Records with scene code
▼

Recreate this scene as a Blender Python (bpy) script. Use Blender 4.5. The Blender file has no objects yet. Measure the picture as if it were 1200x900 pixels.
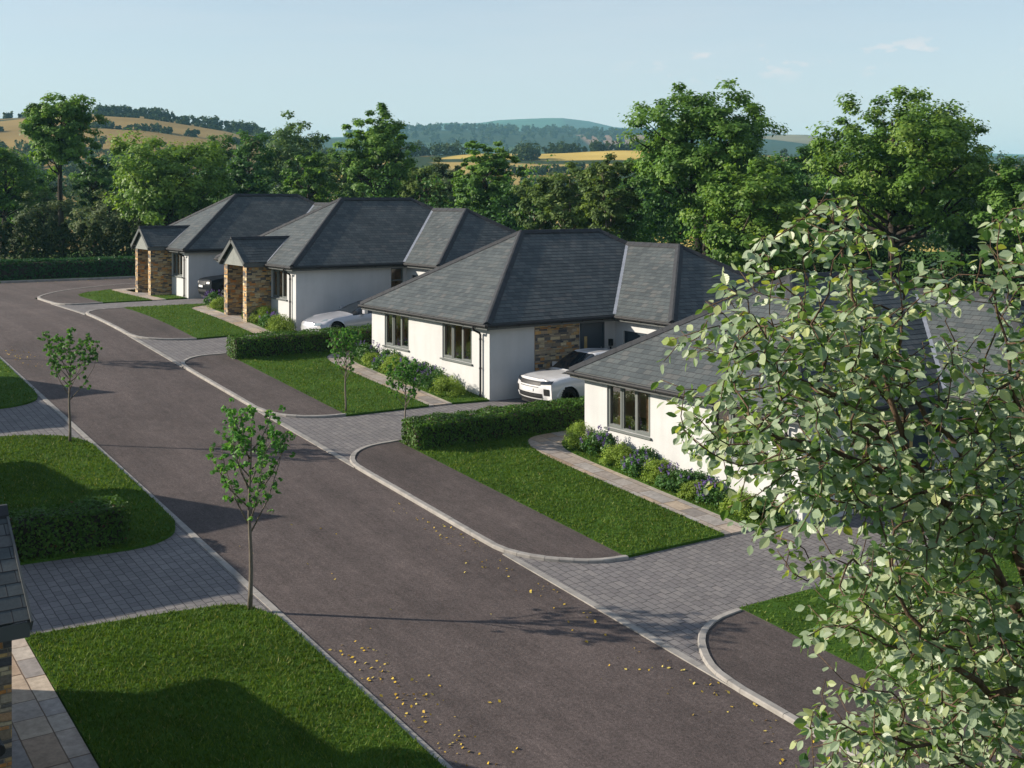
import bpy, math, random
import numpy as np
from mathutils import Vector
from mathutils.geometry import tessellate_polygon

PI = math.pi
SC = bpy.context.scene
COL = SC.collection
rng = random.Random(11)
nrs = np.random.RandomState(5)

# ------------------------------------------------------------------ plan geometry
# x runs across the street (houses of the far side at larger x), y runs up the street, z is up.
EYE = 8.77
FWD = (0.5644, 0.8255)
RGT = (0.8255, -0.5644)
FPX = 1375.0

def lerp(a, b, k): return a + (b - a) * k
def smooth(a, b, x):
    k = min(1.0, max(0.0, (x - a) / (b - a)))
    return k * k * (3 - 2 * k)

def road_z(s):
    if s < -30: return 0.0745 * -30
    if s < 46: return 0.0745 * s
    if s < 54:
        k = (s - 46) / 8
        return 0.0745 * 46 + 0.0745 * 8 * (k - k * k / 2)
    return 0.0745 * 50

def plan(bearing_px, depth):
    """plan position of a point at a given depth and bearing"""
    X = (bearing_px - 600.0) / FPX * depth
    return (RGT[0] * X + FWD[0] * depth, RGT[1] * X + FWD[1] * depth)

def spot(px, py, depth):
    x, y = plan(px, depth)
    return Vector((x, y, EYE - (py - 232.0) / FPX * depth))

# ------------------------------------------------------------------ object helpers
def link(o, parent=None):
    COL.objects.link(o)
    if parent is not None: o.parent = parent
    return o

def tag(o, label=None, cat=None, group=None, kind=None):
    if label: o['label'] = label
    if cat: o['category'] = cat
    if group: o['group'] = group
    if kind: o['kind'] = kind
    return o

def thing(name, label, cat, loc=(0, 0, 0), rz=0.0, group=None):
    o = bpy.data.objects.new(name, None)
    o.location = loc; o.rotation_euler = (0, 0, rz); o.empty_display_size = 0.3
    link(o); tag(o, label, cat, group)
    return o

def copy_tree(o, parent=None):
    c = o.copy(); COL.objects.link(c)
    c.parent = parent
    for ch in list(o.children): copy_tree(ch, c)
    return c

class MB:
    """collects faces of one mesh"""
    def __init__(s, tf=None):
        s.v = []; s.f = []; s.uv = []; s.mi = []; s.tf = tf
    def face(s, pts, uvs=None, m=0):
        n = len(s.v)
        for p in pts: s.v.append(tuple(s.tf(*p)) if s.tf else tuple(p))
        s.f.append(tuple(range(n, n + len(pts))))
        if uvs is None: uvs = [(p[0], p[1]) for p in pts]
        s.uv.extend(uvs); s.mi.append(m)
    def box(s, x0, x1, y0, y1, z0, z1, m=0, skip=''):
        a = [(x0, y0, z0), (x1, y0, z0), (x1, y1, z0), (x0, y1, z0), (x0, y0, z1), (x1, y0, z1), (x1, y1, z1), (x0, y1, z1)]
        for key, idx, ax in (('b', (3, 2, 1, 0), (0, 1)), ('t', (4, 5, 6, 7), (0, 1)), ('s', (0, 1, 5, 4), (0, 2)),
                             ('n', (2, 3, 7, 6), (0, 2)), ('w', (3, 0, 4, 7), (1, 2)), ('e', (1, 2, 6, 5), (1, 2))):
            if key in skip: continue
            P = [a[i] for i in idx]
            s.face(P, [(p[ax[0]], p[ax[1]]) for p in P], m)
    def bar(s, p, q, w, h, m=0, up=(0, 0, 1)):
        p = Vector(p); q = Vector(q); d = (q - p).normalized(); u = Vector(up)
        r = d.cross(u).normalized() * (w / 2); u2 = r.cross(d).normalized() * (h / 2)
        A = [p - r - u2, p + r - u2, p + r + u2, p - r + u2]; B = [x + (q - p) for x in A]
        L = (q - p).length
        for i in range(4):
            j = (i + 1) % 4
            s.face([A[i], A[j], B[j], B[i]], [(0, 0), (0, w), (L, w), (L, 0)], m)
        s.face(A[::-1], None, m); s.face(B, None, m)
    def tube(s, pts, rad, n=6, m=0, cap=True):
        pts = [Vector(p) for p in pts]
        rings = []
        t0 = None
        for i, p in enumerate(pts):
            d = (pts[min(i + 1, len(pts) - 1)] - pts[max(i - 1, 0)])
            d = d.normalized() if d.length > 1e-9 else Vector((0, 0, 1))
            if t0 is None:
                ref = Vector((0, 0, 1)) if abs(d.z) < 0.9 else Vector((1, 0, 0))
                t0 = d.cross(ref).normalized()
            t0 = (t0 - d * t0.dot(d))
            t0 = t0.normalized() if t0.length > 1e-6 else d.orthogonal().normalized()
            b0 = d.cross(t0)
            r = rad[i] if hasattr(rad, '__len__') else rad
            rings.append([p + (t0 * math.cos(2 * PI * k / n) + b0 * math.sin(2 * PI * k / n)) * r for k in range(n)])
        base = len(s.v)
        for rg in rings:
            for p in rg: s.v.append(tuple(s.tf(*p)) if s.tf else tuple(p))
        for i in range(len(rings) - 1):
            for k in range(n):
                k2 = (k + 1) % n
                s.f.append((base + i * n + k, base + i * n + k2, base + (i + 1) * n + k2, base + (i + 1) * n + k))
                s.uv.extend([(k / n, i), ((k + 1) / n, i), ((k + 1) / n, i + 1), (k / n, i + 1)]); s.mi.append(m)
        if cap:
            for rg, rev in ((0, True), (len(rings) - 1, False)):
                idx = [base + rg * n + k for k in range(n)]
                s.f.append(tuple(idx[::-1] if rev else idx)); s.uv.extend([(0, 0)] * n); s.mi.append(m)
    def build(s, name, mats, parent=None, sm=False, bevel=0.0):
        me = bpy.data.meshes.new(name)
        me.from_pydata(s.v, [], s.f)
        l = me.uv_layers.new(name='UVMap')
        l.data.foreach_set('uv', np.array(s.uv, dtype=np.float32).ravel())
        mats = mats if isinstance(mats, (list, tuple)) else [mats]
        for m in mats: me.materials.append(m)
        if len(mats) > 1: me.polygons.foreach_set('material_index', np.array(s.mi, dtype=np.int32))
        if sm: me.polygons.foreach_set('use_smooth', np.ones(len(s.f), dtype=bool))
        me.update()
        o = bpy.data.objects.new(name, me); link(o, parent)
        if bevel:
            md = o.modifiers.new('edge', 'BEVEL'); md.width = bevel; md.segments = 2; md.limit_method = 'ANGLE'
        return o

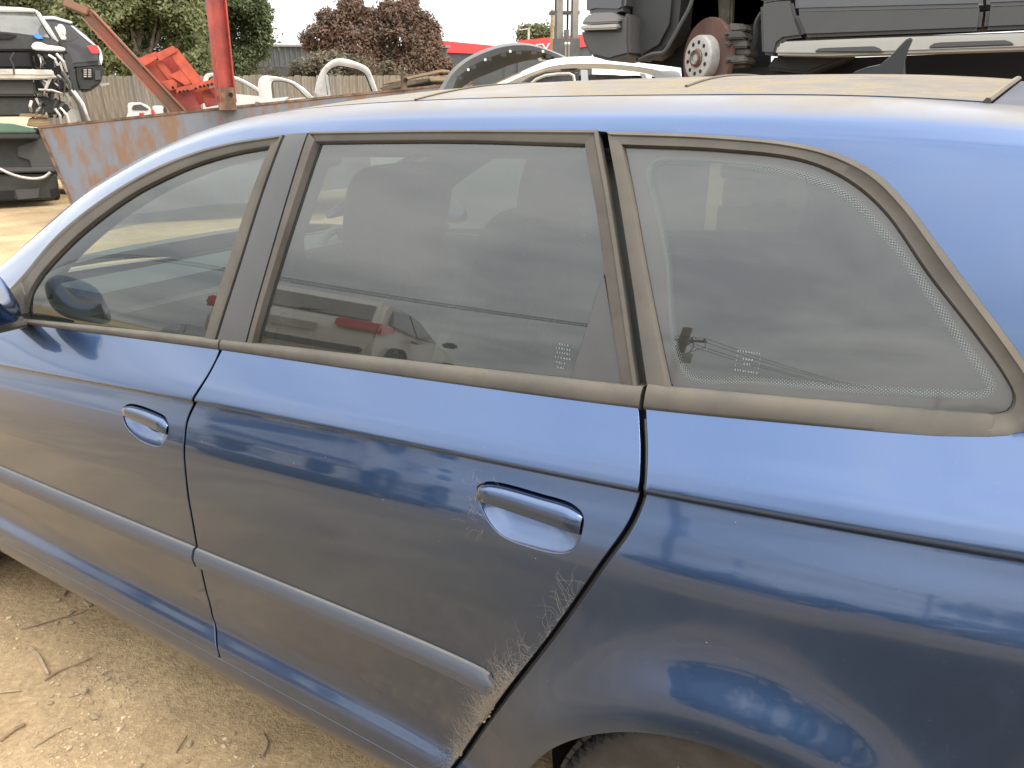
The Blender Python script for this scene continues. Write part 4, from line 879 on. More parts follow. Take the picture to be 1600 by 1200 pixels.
# ---- wrecks stacked at the left
def stack():
    f=Fr(20,11.5)
    q=f.thing('wrecked_car','lowest dark green car of the stack with its black bumper hanging loose','car')
    P=lambda n,pts,Y,d,m,b=.02:f.plate(n,pts,Y,d,m,q,bevel=b)
    P('body',[(-120,200),(88,205),(92,262),(86,300),(-120,300)],.18,3.2,M_BLACK,.05)
    P('bonnet',[(-120,196),(-20,192),(20,194),(56,202),(58,208),(-120,208)],-.05,1.0,M_GREEN)
    P('bonnet_edge',[(-120,209),(60,209),(62,217),(-120,219)],-.10,.30,M_BLACK)
    P('torn_liner',[(28,230),(64,216),(84,222),(92,262),(50,262),(46,250),(28,244)],.14,.05,M_TRIM,.0)
    P('bumper_top',[(-120,264),(86,263),(88,269),(-120,272)],-.16,.36,M_TRIM);P('bumper_skin',[(-120,274),(88,272),(92,290),(90,312),(-120,316)],-.12,.34,M_BLACK,.03)
    P('number_plate_recess',[(24,297),(62,294),(60,309),(28,312)],-.135,.03,M_TRIM,.0)
    P('bumper_vent',[(78,296),(90,294),(92,306),(80,308)],-.13,.03,M_VOID,.0);P('bumper_vent',[(-6,299),(22,297),(22,311),(-6,312)],-.13,.03,M_VOID,.0)
    for x in (-80,84):
        c=f.p(x,310,.9);wheel_at(q,(c[0],c[1],.30),.30,.2,axis=(1,0,0))
    cu=[(-30,250),(0,264),(20,273),(40,278),(58,279),(70,276),(79,269)]
    c=f.thing('grey_hose','thin grey hose drooping across the front of the lowest dark car','hose');f.tube(catmull(np.array(cu,float),30).tolist(),.022,-.22,k=8).build('hose',M_DIRTYA,c)
    for i,(lab,pts,Y,d) in enumerate((('thick timber block wedged under the white wreck',[(42,197),(46,184),(74,184),(84,198),(60,199)],.05,.35),('long thin timber plank lying on the block under the white wreck',[(30,182),(31,177),(73,178),(76,184)],.0,.5),)):
        t=f.thing('timber_block' if i==0 else 'timber_plank',lab,'timber');f.plate('timber',pts,Y,d,M_WOOD,t,bevel=.01)
    q=f.thing('wrecked_suv','white crashed car with torn off front end on top of the dark car','car')
    P('roof',[(-150,9),(-20,9),(30,11),(56,14),(60,19),(-150,16)],.95,2.4,M_WHITE)
    g=[[f.p(x0,y0,1.0),f.p(x1,y1,.35)] for (x0,y0),(x1,y1) in (((-150,16),(-170,64)),((-60,16),(-60,62)),((0,17),(0,60)),((30,18),(44,60)),((54,20),(78,60)))]
    b=MB();b.grid(np.array(g));b.build('windscreen',M_GWIN,q,fix=True)
    P('windscreen_pillar',[(53,14),(61,17),(78,42),(93,66),(88,70),(72,46)],.55,.18,M_WHITE)
    P('wiper_cowl',[(-150,60),(-30,52),(0,49),(30,52),(60,56),(84,60),(94,69),(90,78),(-150,80)],.25,.4,M_BLACK)
    P('inner_shell',[(-150,20),(50,22),(92,66),(108,84),(118,140),(-150,150)],1.05,2.2,M_VOID)
    P('wing_edge',[(48,74),(52,66),(62,65),(74,70),(98,73),(104,77),(100,80),(70,79),(54,78)],-.02,.25,M_WHITE,.015)
    P('radiator_panel',[(-150,83),(48,82),(50,106),(-150,106)],.12,.10,M_VOID)
    P('bumper_beam',[(-150,106),(40,108),(83,109),(86,122),(60,124),(-150,124)],-.20,.14,mat('bare_metal_beam',(.46,.43,.36),rough=.45,metal=.3,var=.2,vscale=6),.015)
    P('beam_groove',[(-150,114),(82,115.5),(82,116.8),(-150,115.4)],-.212,.03,M_DIRTYA,.0)
    P('lower_beam',[(-150,125),(54,125),(58,150),(-150,149)],-.05,.2,M_TRIM,.03)
    P('undertray',[(-150,150),(70,150),(104,160),(112,176),(60,182),(-150,184)],.05,1.6,M_BLACK,.03)
    b=MB();b.tube([f.p(x,y,-.22) for x,y in ((22,82),(16,92),(21,102),(22,116))],.012,6);b.build('cable',M_BLACK,q)
    b=MB();c=[(-150,58),(-8,53),(10,52),(26,55),(18,60),(-20,62),(-150,64)];P('air_intake',c,.22,.06,M_VOID,.0)
    P('blue_cloth',[(52,55),(56,51),(62,54),(68,60),(60,61),(55,59)],.20,.05,mat('blue_rag',(.05,.20,.62),rough=.8),.004)
    # crumpled metal at the broken corner
    r2=random.Random(5);ms=[M_BLACK,M_TRIM,M_DIRTYA,M_BLACK,M_ALU]
    for i in range(84):
        x=r2.uniform(48,108);y=r2.uniform(82,178);a=r2.uniform(-2.4,-.3);l=r2.uniform(6,24);Y=r2.uniform(-.18,.35)
        x2,y2=x+l*math.cos(a)*.5,y-l*math.sin(a)
        if x2>122-(0 if y2>120 else 8):x2=110
        k=r2.random()
        if k<.45:b=MB().tube([f.p(x,y,Y),f.p((x+x2)/2+r2.uniform(-3,3),(y+y2)/2,Y-.03),f.p(x2,y2,Y+.06)],r2.uniform(.008,.022),6)
        else:
            w=r2.uniform(3,9);b=f.poly([(x,y),(x+w,y+r2.uniform(-4,4)),(x2+w*.6,y2),(x2,y2+r2.uniform(-3,3))],Y,r2.uniform(.02,.06))
        b.build('bent_bracket',ms[i%5],q,fix=True)
    for i,(a_,c_,r_,m_) in enumerate((((76,86),(90,102),.018,M_WHITE),((88,84),(104,112),.020,M_DIRTYA),((66,124),(74,136),.016,M_WHITE),((98,112),(112,150),.03,M_TRIM),((104,132),(140,190),.022,M_DIRTYA),((110,140),(132,192),.03,M_TRIM),((116,142),(138,186),.016,M_WHITE),((86,170),(96,196),.02,M_DIRTYA),((94,168),(110,196),.016,M_WHITE),((60,140),(96,146),.018,M_DIRTYA))):
        MB().tube([f.p(*a_,-.12),f.p((a_[0]+c_[0])/2+3,(a_[1]+c_[1])/2-2,-.15),f.p(*c_,-.10)],r_,7).build('bent_tube',m_,q)
    P('torn_panel',[(102,178),(112,170),(128,172),(124,186),(116,194),(106,194)],-.06,.03,M_ALU,.0);P('torn_panel',[(100,86),(110,82),(114,100),(122,140),(118,150),(108,118)],.02,.03,M_BLACK,.0)
    b=MB();o=f.thing('wing_mirror','small white wing mirror on the crashed white car','mirror');c=f.p(96,48,.4)
    g=[];
    for k in np.linspace(-1,1,9):
        rr=(1-abs(k)**2.5)**.4;g.append([(c[0]+.062*rr*math.cos(t),c[1]+.06*k,c[2]+.095*rr*math.sin(t)) for t in np.linspace(0,2*math.pi,17)[:-1]])
    b.grid(np.array(g),close=True);b.build('mirror_housing',M_WHITE,o,fix=True);f.plate('mirror_stalk',[(85,42),(88,41),(96,52),(104,58),(103,62),(96,62)],.36,.06,M_WHITE,o,bevel=.006)
    f2=Fr(120,13.2);q=f2.thing('wrecked_suv','dark grey car raised behind the white wreck showing one red tail lamp','car')
    P=lambda n,pts,Y,d,m,b=.03:f2.plate(n,pts,Y,d,m,q,bevel=b)
    P('body',[(62,28),(84,28),(112,35),(135,54),(152,72),(159,86),(160,100),(118,104),(60,120)],0,1.7,M_GREY,.06)
    P('roof_edge',[(64,25),(84,25),(114,34),(112,37),(84,30),(64,30)],-.02,1.5,M_SILVER,.01)
    P('rear_pillar_trim',[(110,40),(114,40),(134,56),(154,74),(150,74),(130,58)],-.015,.05,M_SILVER,.0)
    P('side_window',[(80,36),(104,40),(124,58),(110,64),(92,66)],-.01,.03,M_DARKWIN,.0)
    P('tail_lamp',[(134,71),(150,70),(156,80),(154,84),(143,84)],-.03,.12,M_TAIL,.01)
    P('lamp_edge',[(152,70),(158,78),(161,92),(158,102),(155,92),(156,82)],-.01,.10,M_WHITE,.0)
    P('bumper_cavity',[(116,104),(152,100),(164,105),(160,120),(158,130),(140,142),(124,142),(118,126)],.05,1.2,M_BLACK,.03)
    P('bumper_bracket',[(148,110),(156,110),(158,124),(149,125)],.02,.08,M_TRIM,.0)
    P('exhaust_tip',[(156,131),(170,129),(171,132),(158,135)],-.02,.1,M_ALU,.0)
    P('vent_grille',[(128,107),(145,107),(146,123),(131,123)],.03,.02,M_VOID,.0)
    for i in range(2):
        for j in range(4):x0=130.5+i*7;y0=108+j*3.4;P('vent_slot',[(x0,y0),(x0+5,y0),(x0+5.2,y0+2.4),(x0+.4,y0+2.4)],.02,.02,M_ALU,.0)
    for x in (70,120):
        t=MB().box(f2.p(x,0,.8)[:2]+(.38,),(.5,1.4,.76));t.build('oil_drum_stand',M_RUSTB,q,bevel=.02)
stack()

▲

--- What needs to be done ---
Restate word for word every line from the top of the entries above to the line with "FPX = 1375.0", inclusive, and skip any pictures.

--- Finished answer ---
Recreate this scene as a Blender Python (bpy) script. Use Blender 4.5. The Blender file has no objects yet. Measure the picture as if it were 1200x900 pixels.
import bpy, math, random
import numpy as np
from mathutils import Vector
from mathutils.geometry import tessellate_polygon

PI = math.pi
SC = bpy.context.scene
COL = SC.collection
rng = random.Random(11)
nrs = np.random.RandomState(5)

# ------------------------------------------------------------------ plan geometry
# x runs across the street (houses of the far side at larger x), y runs up the street, z is up.
EYE = 8.77
FWD = (0.5644, 0.8255)
RGT = (0.8255, -0.5644)
FPX = 1375.0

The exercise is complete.